# WHAT YOU WILL DO:
Return, word for word, the lines from the line holding "were 1280x853 pixels." through the line holding "m.build('blade', M['steel'], t, loc=(-9.6,2.3,0))". Include both end lines and no others.

[DATA FOR PROCESSING start]

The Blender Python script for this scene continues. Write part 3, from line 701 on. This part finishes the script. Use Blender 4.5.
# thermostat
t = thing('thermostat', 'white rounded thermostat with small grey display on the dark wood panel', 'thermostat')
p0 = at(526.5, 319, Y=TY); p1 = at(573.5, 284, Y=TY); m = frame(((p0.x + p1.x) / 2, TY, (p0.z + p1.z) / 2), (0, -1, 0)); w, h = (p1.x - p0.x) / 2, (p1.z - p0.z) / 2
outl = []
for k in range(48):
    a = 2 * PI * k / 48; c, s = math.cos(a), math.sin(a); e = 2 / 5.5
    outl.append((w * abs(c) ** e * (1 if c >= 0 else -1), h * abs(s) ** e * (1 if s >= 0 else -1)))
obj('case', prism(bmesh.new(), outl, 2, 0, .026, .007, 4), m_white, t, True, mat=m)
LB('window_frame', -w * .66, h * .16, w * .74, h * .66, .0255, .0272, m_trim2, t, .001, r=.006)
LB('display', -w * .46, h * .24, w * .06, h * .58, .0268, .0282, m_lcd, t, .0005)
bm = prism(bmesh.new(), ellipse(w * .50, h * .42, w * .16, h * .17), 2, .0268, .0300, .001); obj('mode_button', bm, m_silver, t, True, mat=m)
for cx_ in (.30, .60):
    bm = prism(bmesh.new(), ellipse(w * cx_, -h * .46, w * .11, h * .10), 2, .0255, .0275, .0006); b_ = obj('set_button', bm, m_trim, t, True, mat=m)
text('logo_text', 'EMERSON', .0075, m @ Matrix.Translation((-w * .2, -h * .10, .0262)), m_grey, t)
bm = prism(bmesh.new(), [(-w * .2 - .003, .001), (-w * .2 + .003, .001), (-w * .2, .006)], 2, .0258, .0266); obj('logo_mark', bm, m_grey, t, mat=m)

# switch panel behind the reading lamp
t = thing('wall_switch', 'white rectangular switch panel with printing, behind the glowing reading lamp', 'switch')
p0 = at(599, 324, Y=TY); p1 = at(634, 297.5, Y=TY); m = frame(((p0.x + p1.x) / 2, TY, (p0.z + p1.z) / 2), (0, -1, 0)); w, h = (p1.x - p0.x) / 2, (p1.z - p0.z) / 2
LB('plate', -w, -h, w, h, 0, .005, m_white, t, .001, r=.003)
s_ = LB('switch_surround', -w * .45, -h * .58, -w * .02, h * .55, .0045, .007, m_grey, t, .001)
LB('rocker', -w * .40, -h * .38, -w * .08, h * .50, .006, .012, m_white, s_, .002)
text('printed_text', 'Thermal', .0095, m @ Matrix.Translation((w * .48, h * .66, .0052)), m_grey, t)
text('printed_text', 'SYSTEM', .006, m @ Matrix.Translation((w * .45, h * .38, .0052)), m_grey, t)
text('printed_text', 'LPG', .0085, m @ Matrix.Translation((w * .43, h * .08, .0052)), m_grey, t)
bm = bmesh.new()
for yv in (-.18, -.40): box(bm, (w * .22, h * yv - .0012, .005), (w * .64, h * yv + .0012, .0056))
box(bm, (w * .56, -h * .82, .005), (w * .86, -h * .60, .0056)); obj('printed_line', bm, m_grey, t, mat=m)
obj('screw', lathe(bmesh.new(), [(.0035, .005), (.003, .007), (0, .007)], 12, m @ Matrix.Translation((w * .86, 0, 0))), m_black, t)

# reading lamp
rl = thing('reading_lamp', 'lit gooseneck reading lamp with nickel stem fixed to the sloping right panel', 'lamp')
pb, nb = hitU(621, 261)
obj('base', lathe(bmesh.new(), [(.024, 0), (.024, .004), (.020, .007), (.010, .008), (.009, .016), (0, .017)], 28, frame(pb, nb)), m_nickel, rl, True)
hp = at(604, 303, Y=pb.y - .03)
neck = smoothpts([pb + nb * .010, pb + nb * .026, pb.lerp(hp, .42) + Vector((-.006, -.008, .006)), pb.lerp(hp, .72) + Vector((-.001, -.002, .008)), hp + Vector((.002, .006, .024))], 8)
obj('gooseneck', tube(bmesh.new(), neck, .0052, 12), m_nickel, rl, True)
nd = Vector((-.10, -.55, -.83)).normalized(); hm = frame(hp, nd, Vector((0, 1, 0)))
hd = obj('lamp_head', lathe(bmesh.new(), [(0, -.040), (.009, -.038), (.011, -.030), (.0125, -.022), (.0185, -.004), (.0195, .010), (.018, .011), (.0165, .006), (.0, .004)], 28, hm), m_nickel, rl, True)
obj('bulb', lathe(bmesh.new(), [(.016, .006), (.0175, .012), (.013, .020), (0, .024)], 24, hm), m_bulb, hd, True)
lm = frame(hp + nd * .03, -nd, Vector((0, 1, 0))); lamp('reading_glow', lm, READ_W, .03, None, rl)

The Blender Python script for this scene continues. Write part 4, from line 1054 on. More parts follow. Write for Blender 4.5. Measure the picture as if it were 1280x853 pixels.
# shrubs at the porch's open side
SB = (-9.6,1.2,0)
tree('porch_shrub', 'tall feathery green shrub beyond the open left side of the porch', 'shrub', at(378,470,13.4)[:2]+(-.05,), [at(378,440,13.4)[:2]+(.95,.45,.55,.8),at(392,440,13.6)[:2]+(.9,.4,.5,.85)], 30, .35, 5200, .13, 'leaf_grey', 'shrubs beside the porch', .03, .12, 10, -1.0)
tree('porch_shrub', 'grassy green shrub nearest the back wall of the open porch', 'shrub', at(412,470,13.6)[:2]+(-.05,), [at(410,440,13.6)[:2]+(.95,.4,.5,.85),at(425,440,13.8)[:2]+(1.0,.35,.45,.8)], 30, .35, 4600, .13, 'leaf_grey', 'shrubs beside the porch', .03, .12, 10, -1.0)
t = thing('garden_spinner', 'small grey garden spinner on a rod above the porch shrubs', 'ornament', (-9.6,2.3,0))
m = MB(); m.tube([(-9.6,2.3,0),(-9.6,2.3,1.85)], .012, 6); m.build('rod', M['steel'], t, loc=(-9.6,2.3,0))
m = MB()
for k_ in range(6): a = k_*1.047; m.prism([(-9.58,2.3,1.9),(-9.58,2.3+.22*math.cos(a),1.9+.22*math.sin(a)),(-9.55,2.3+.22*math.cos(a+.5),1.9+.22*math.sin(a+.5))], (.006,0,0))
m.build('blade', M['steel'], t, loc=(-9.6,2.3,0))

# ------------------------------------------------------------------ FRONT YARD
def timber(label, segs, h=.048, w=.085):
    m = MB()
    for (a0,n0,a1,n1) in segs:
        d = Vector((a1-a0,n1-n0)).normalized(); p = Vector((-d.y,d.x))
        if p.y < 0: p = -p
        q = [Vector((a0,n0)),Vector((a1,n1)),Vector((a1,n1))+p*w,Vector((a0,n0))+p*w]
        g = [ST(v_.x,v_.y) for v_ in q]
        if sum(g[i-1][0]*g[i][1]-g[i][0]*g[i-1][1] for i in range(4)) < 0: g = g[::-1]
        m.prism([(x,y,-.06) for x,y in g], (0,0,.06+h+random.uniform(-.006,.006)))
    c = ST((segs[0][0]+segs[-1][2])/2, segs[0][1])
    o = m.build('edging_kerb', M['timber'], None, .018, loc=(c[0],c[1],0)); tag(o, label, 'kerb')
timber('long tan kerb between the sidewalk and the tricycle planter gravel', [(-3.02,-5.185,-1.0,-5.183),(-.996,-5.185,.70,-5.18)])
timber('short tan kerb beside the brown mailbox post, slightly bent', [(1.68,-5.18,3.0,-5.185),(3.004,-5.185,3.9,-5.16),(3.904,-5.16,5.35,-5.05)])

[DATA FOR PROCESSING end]

# RESPONSE BELOW:
The Blender Python script for this scene continues. Write part 4, from line 1054 on. More parts follow. Write for Blender 4.5. Measure the picture as if it were 1280x853 pixels.
# shrubs at the porch's open side
SB = (-9.6,1.2,0)
tree('porch_shrub', 'tall feathery green shrub beyond the open left side of the porch', 'shrub', at(378,470,13.4)[:2]+(-.05,), [at(378,440,13.4)[:2]+(.95,.45,.55,.8),at(392,440,13.6)[:2]+(.9,.4,.5,.85)], 30, .35, 5200, .13, 'leaf_grey', 'shrubs beside the porch', .03, .12, 10, -1.0)
tree('porch_shrub', 'grassy green shrub nearest the back wall of the open porch', 'shrub', at(412,470,13.6)[:2]+(-.05,), [at(410,440,13.6)[:2]+(.95,.4,.5,.85),at(425,440,13.8)[:2]+(1.0,.35,.45,.8)], 30, .35, 4600, .13, 'leaf_grey', 'shrubs beside the porch', .03, .12, 10, -1.0)
t = thing('garden_spinner', 'small grey garden spinner on a rod above the porch shrubs', 'ornament', (-9.6,2.3,0))
m = MB(); m.tube([(-9.6,2.3,0),(-9.6,2.3,1.85)], .012, 6); m.build('rod', M['steel'], t, loc=(-9.6,2.3,0))
m = MB()
for k_ in range(6): a = k_*1.047; m.prism([(-9.58,2.3,1.9),(-9.58,2.3+.22*math.cos(a),1.9+.22*math.sin(a)),(-9.55,2.3+.22*math.cos(a+.5),1.9+.22*math.sin(a+.5))], (.006,0,0))
m.build('blade', M['steel'], t, loc=(-9.6,2.3,0))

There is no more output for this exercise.